• [What is needed]: Transcribe every line from the top down to the line with "PI = math.pi", both ends included, but not the pictures.

***** Supplied material *****

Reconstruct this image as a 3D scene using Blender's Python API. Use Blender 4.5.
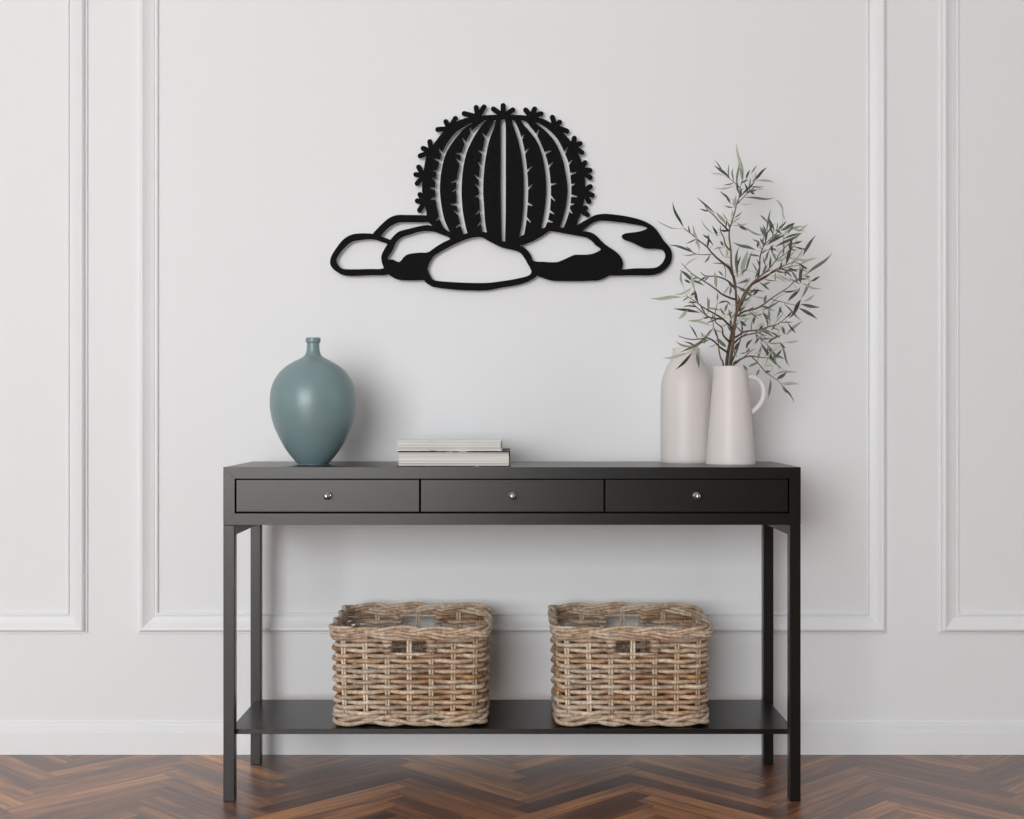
import bpy, bmesh, math, random
from mathutils import Vector, Matrix, noise
from mathutils.geometry import tessellate_polygon

for o in list(bpy.data.objects):
    bpy.data.objects.remove(o, do_unlink=True)
S = bpy.context.scene
C = S.collection
PI = math.pi

# ------------------------------------------------------------------ camera
FPX = 1336.9                     # focal length in pixels of the 1024 wide frame
ZF, HC = 3.2, 0.9388             # camera to table front, camera height
cam_d = bpy.data.cameras.new('camera')
cam_d.lens = FPX / 1024 * 36
cam_d.sensor_width = 36
cam = bpy.data.objects.new('camera', cam_d)
cam.location = (0, -ZF, HC)
cam.rotation_euler = (PI / 2, 0, 0)
C.objects.link(cam)
S.camera = cam

# ------------------------------------------------------------------ view, world
S.view_settings.view_transform = 'Standard'
S.view_settings.look = 'None'
S.view_settings.gamma = 1
S.view_settings.use_curve_mapping = False
S.view_settings.exposure = 0.06
W = bpy.data.worlds.new('world')
S.world = W
W.use_nodes = True
W.node_tree.nodes['Background'].inputs[0].default_value = (0.85, 0.92, 1.0, 1)
W.node_tree.nodes['Background'].inputs[1].default_value = 1.0

# ------------------------------------------------------------------ room size and window lights, with an added fill on the right
WY = 0.445                        # seen wall plane
XL, XR, YB, ZC = -5.4, 4.6, -8.0, 4.0
WIN1 = (-5.0, -0.35, 0.25, 3.6)  # opening in the rear wall: x0,x1,z0,z1
WIN2 = (-2.9, -0.9, 0.6, 3.0)     # opening in the left wall: y0,y1,z0,z1
FILL_WIN = (-2.9, -0.9, 0.6, 3.0)     # unseen opening added in the right wall for the fill light

def area(name, loc, rot, sx, sy, power, col=(1, 1, 1)):
    d = bpy.data.lights.new(name, 'AREA')
    d.shape = 'RECTANGLE'
    d.size, d.size_y = sx, sy
    d.energy = power
    d.color = col
    o = bpy.data.objects.new(name, d)
    o.location = loc
    o.rotation_euler = rot
    C.objects.link(o)
    return o

area('daylight_rear', ((WIN1[0] + WIN1[1]) / 2, YB - 0.12, (WIN1[2] + WIN1[3]) / 2), (PI / 2, 0, 0),
     WIN1[1] - WIN1[0], WIN1[3] - WIN1[2], 445, (0.972, 0.99, 1.0))
area('daylight_left', (XL - 0.12, (WIN2[0] + WIN2[1]) / 2, (WIN2[2] + WIN2[3]) / 2), (PI / 2, 0, -PI / 2),
     WIN2[1] - WIN2[0], WIN2[3] - WIN2[2], 6, (0.972, 0.99, 1.0))
area('added_fill_right', (XR + 0.12, (FILL_WIN[0] + FILL_WIN[1]) / 2, (FILL_WIN[2] + FILL_WIN[3]) / 2), (PI / 2, 0, PI / 2),
     FILL_WIN[1] - FILL_WIN[0], FILL_WIN[3] - FILL_WIN[2], 12, (0.972, 0.99, 1.0))  # added fill lamp, lifts the shadows and the right end of the wall

# ------------------------------------------------------------------ helpers
def lin(c):
    r = []
    for v in c[:3]:
        v /= 255
        r.append(v / 12.92 if v <= 0.04045 else ((v + 0.055) / 1.055) ** 2.4)
    return (*r, 1)

def mat(name, col, rough=0.5, metal=0.0, spec=0.5):
    m = bpy.data.materials.new(name)
    m.use_nodes = True
    b = m.node_tree.nodes['Principled BSDF']
    b.inputs['Base Color'].default_value = col
    b.inputs['Roughness'].default_value = rough
    b.inputs['Metallic'].default_value = metal
    b.inputs['Specular IOR Level'].default_value = spec
    return m, m.node_tree, b

def add_bump(nt, b, scale, strength, dist=0.001, detail=3, coord='Object', mapscale=None):
    tc = nt.nodes.new('ShaderNodeTexCoord')
    nz = nt.nodes.new('ShaderNodeTexNoise')
    nz.inputs['Scale'].default_value = scale
    nz.inputs['Detail'].default_value = detail
    src = tc.outputs[coord]
    if mapscale:
        mp = nt.nodes.new('ShaderNodeMapping')
        mp.inputs['Scale'].default_value = mapscale
        nt.links.new(src, mp.inputs['Vector'])
        src = mp.outputs['Vector']
    nt.links.new(src, nz.inputs['Vector'])
    bp = nt.nodes.new('ShaderNodeBump')
    bp.inputs['Strength'].default_value = strength
    bp.inputs['Distance'].default_value = dist
    nt.links.new(nz.outputs['Fac'], bp.inputs['Height'])
    nt.links.new(bp.outputs['Normal'], b.inputs['Normal'])
    return nz

def px(x, y, d):
    """point whose picture position is (x, y) at world depth d (table front = 0)"""
    k = (ZF + d) / FPX
    return Vector(((x - 512) * k, d, HC - (y - 409.5) * k))

def link(name, me, m=None, parent=None, smooth=False):
    o = bpy.data.objects.new(name, me)
    C.objects.link(o)
    for mm in (m if isinstance(m, (list, tuple)) else [m]):
        if mm:
            me.materials.append(mm)
    if parent:
        o.parent = parent
    if smooth:
        me.polygons.foreach_set('use_smooth', [True] * len(me.polygons))
    return o

def from_bm(name, bm, m, parent=None, smooth=False, fixn=True):
    if fixn:
        bmesh.ops.recalc_face_normals(bm, faces=bm.faces)
    me = bpy.data.meshes.new(name)
    bm.to_mesh(me)
    bm.free()
    return link(name, me, m, parent, smooth)

def thing(name, label, cat, loc=(0, 0, 0), group=None):
    o = bpy.data.objects.new(name, None)
    o.empty_display_size = 0.05
    o.location = loc
    C.objects.link(o)
    return tag(o, label, cat, group)

def tag(o, label, cat, group=None, kind=None):
    o['label'] = label
    o['category'] = cat
    if group:
        o['group'] = group
    if kind:
        o['kind'] = kind
    return o

def box(bm, x0, x1, y0, y1, z0, z1):
    vs = [bm.verts.new((x, y, z)) for z in (z0, z1) for y in (y0, y1) for x in (x0, x1)]
    for f in ((0, 2, 3, 1), (4, 5, 7, 6), (0, 1, 5, 4), (2, 6, 7, 3), (0, 4, 6, 2), (1, 3, 7, 5)):
        bm.faces.new([vs[i] for i in f])

def bev(bm, w, seg=2):
    bmesh.ops.bevel(bm, geom=list(bm.edges), offset=w, segments=seg, profile=0.5, affect='EDGES', clamp_overlap=True)

def prism(bm, poly, y0, y1):
    """convex polygon in x,z between two depths"""
    a = [bm.verts.new((p[0], y0, p[1])) for p in poly]
    b = [bm.verts.new((p[0], y1, p[1])) for p in poly]
    n = len(poly)
    bm.faces.new(a)
    bm.faces.new(b[::-1])
    for i in range(n):
        bm.faces.new((a[i], b[i], b[(i + 1) % n], a[(i + 1) % n]))

def crom(pts, sub=4, closed=True):
    n = len(pts)
    P = [Vector(p) for p in pts]
    out = []
    rng = range(n) if closed else range(n - 1)
    for i in rng:
        if closed:
            p0, p1, p2, p3 = P[(i - 1) % n], P[i], P[(i + 1) % n], P[(i + 2) % n]
        else:
            p0, p1, p2, p3 = P[max(i - 1, 0)], P[i], P[i + 1], P[min(i + 2, n - 1)]
        for k in range(sub):
            t = k / sub
            out.append(0.5 * ((2 * p1) + (p2 - p0) * t + (2 * p0 - 5 * p1 + 4 * p2 - p3) * t * t
                              + (3 * p1 - p0 - 3 * p2 + p3) * t ** 3))
    if not closed:
        out.append(P[-1])
    return out

def lathe(prof, seg=64, axis='Z', warp=None):
    bm = bmesh.new()
    rings = []
    for r, z in prof:
        if r < 1e-6:
            rings.append([bm.verts.new((0, 0, z) if axis == 'Z' else (0, -z, 0))])
            continue
        ring = []
        for i in range(seg):
            a = 2 * PI * i / seg
            x, y = r * math.cos(a), r * math.sin(a)
            p = Vector((x, y, z))
            if warp:
                p = warp(p, a, r, z)
            if axis == 'Y':
                p = Vector((p.x, -p.z, p.y))
            ring.append(bm.verts.new(p))
        rings.append(ring)
    for A, B in zip(rings, rings[1:]):
        if len(A) == 1 and len(B) == 1:
            continue
        for i in range(seg):
            j = (i + 1) % seg
            if len(A) == 1:
                bm.faces.new((A[0], B[i], B[j]))
            elif len(B) == 1:
                bm.faces.new((A[i], B[0], A[j]))
            else:
                bm.faces.new((A[i], B[i], B[j], A[j]))
    return bm

class MB:
    """collects tubes and blades, with a colour per vertex"""
    def __init__(s):
        s.v, s.f, s.c = [], [], []

    def tube(s, pts, rads, cols, seg=8, closed=False, up=Vector((0, 0, 1))):
        n = len(pts)
        base = len(s.v)
        for i in range(n):
            a = pts[(i - 1) % n] if (closed or i) else pts[0]
            b = pts[(i + 1) % n] if (closed or i < n - 1) else pts[-1]
            t = (b - a).normalized()
            u = up if abs(t.dot(up)) < 0.95 else Vector((1, 0, 0))
            e1 = t.cross(u).normalized()
            e2 = t.cross(e1).normalized()
            r = rads[i] if isinstance(rads, (list, tuple)) else rads
            c = cols[i] if isinstance(cols, list) else cols
            for k in range(seg):
                an = 2 * PI * k / seg
                s.v.append(pts[i] + e1 * (r * math.cos(an)) + e2 * (r * math.sin(an)))
                s.c.append(c)
        for i in range(n if closed else n - 1):
            for k in range(seg):
                a, b = base + i * seg, base + ((i + 1) % n) * seg
                s.f.append((a + k, a + (k + 1) % seg, b + (k + 1) % seg, b + k))
        if not closed:
            s.f.append(tuple(base + k for k in range(seg - 1, -1, -1)))
            s.f.append(tuple(base + (n - 1) * seg + k for k in range(seg)))

    def build(s, name, m, parent=None, smooth=True):
        me = bpy.data.meshes.new(name)
        me.from_pydata([tuple(v) for v in s.v], [], s.f)
        ca = me.color_attributes.new('tint', 'FLOAT_COLOR', 'POINT')
        flat = []
        for c in s.c:
            flat += [c[0], c[1], c[2], 1]
        ca.data.foreach_set('color', flat)
        return link(name, me, m, parent, smooth)

# ------------------------------------------------------------------ materials
M_wall, nt, b = mat('wall_paint', (0.793, 0.80, 0.804, 1), 0.55, 0, 0.3)
add_bump(nt, b, 260, 0.10, 0.0006)
M_trim, nt, b = mat('trim_paint', (0.813, 0.82, 0.824, 1), 0.40, 0, 0.4)
M_dim, nt, b = mat('grey_wall_paint', (0.12, 0.12, 0.12, 1), 0.7)
M_ceil, nt, b = mat('ceiling_paint', (0.8, 0.8, 0.8, 1), 0.8)
add_bump(nt, b, 150, 0.1, 0.0006)

M_black, nt, b = mat('black_lacquer', (0.0045, 0.0042, 0.0038, 1), 0.30, 0, 0.46)
add_bump(nt, b, 420, 0.05, 0.0004, 2, 'Object', (0.08, 1, 1))
b.inputs['Specular Tint'].default_value = (1, 0.965, 0.92, 1)
M_gap, nt, b = mat('drawer_box_dark', (0.006, 0.006, 0.006, 1), 0.8)
M_nickel, nt, b = mat('polished_nickel', (0.62, 0.60, 0.58, 1), 0.12, 1.0)

M_teal, nt, b = mat('teal_glaze', lin((119, 142, 144)), 0.33, 0, 0.62)
nz = nt.nodes.new('ShaderNodeTexNoise'); nz.inputs['Scale'].default_value = 9
tc = nt.nodes.new('ShaderNodeTexCoord'); nt.links.new(tc.outputs['Object'], nz.inputs['Vector'])
mr = nt.nodes.new('ShaderNodeMapRange'); mr.inputs[3].default_value = 0.33; mr.inputs[4].default_value = 0.38
nt.links.new(nz.outputs['Fac'], mr.inputs[0]); nt.links.new(mr.outputs[0], b.inputs['Roughness'])
M_cream, nt, b = mat('cream_stoneware', lin((219, 213, 209)), 0.42, 0, 0.4)
add_bump(nt, b, 90, 0.06, 0.0006)

def tint_mat(name, rough, nscale, lo, hi, bump=0.0, spec=0.4, mapscale=None):
    m, nt, b = mat(name, (1, 1, 1, 1), rough, 0, spec)
    at = nt.nodes.new('ShaderNodeAttribute'); at.attribute_name = 'tint'
    nz = add_bump(nt, b, nscale, bump, 0.001, 4, 'Object', mapscale)
    mr = nt.nodes.new('ShaderNodeMapRange')
    mr.inputs[1].default_value = 0.25; mr.inputs[2].default_value = 0.75
    mr.inputs[3].default_value = lo; mr.inputs[4].default_value = hi
    nt.links.new(nz.outputs['Fac'], mr.inputs[0])
    mx = nt.nodes.new('ShaderNodeVectorMath'); mx.operation = 'SCALE'
    nt.links.new(at.outputs['Color'], mx.inputs[0]); nt.links.new(mr.outputs[0], mx.inputs['Scale'])
    nt.links.new(mx.outputs[0], b.inputs['Base Color'])
    return m

M_rattan = tint_mat('rattan', 0.42, 110, 0.48, 1.25, 0.35, 0.6)
M_leaf = tint_mat('olive_leaf', 0.5, 60, 0.85, 1.15, 0.1)
M_bark = tint_mat('olive_bark', 0.75, 160, 0.7, 1.3, 0.4)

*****

• [Reply]:
Reconstruct this image as a 3D scene using Blender's Python API. Use Blender 4.5.
import bpy, bmesh, math, random
from mathutils import Vector, Matrix, noise
from mathutils.geometry import tessellate_polygon

for o in list(bpy.data.objects):
    bpy.data.objects.remove(o, do_unlink=True)
S = bpy.context.scene
C = S.collection
PI = math.pi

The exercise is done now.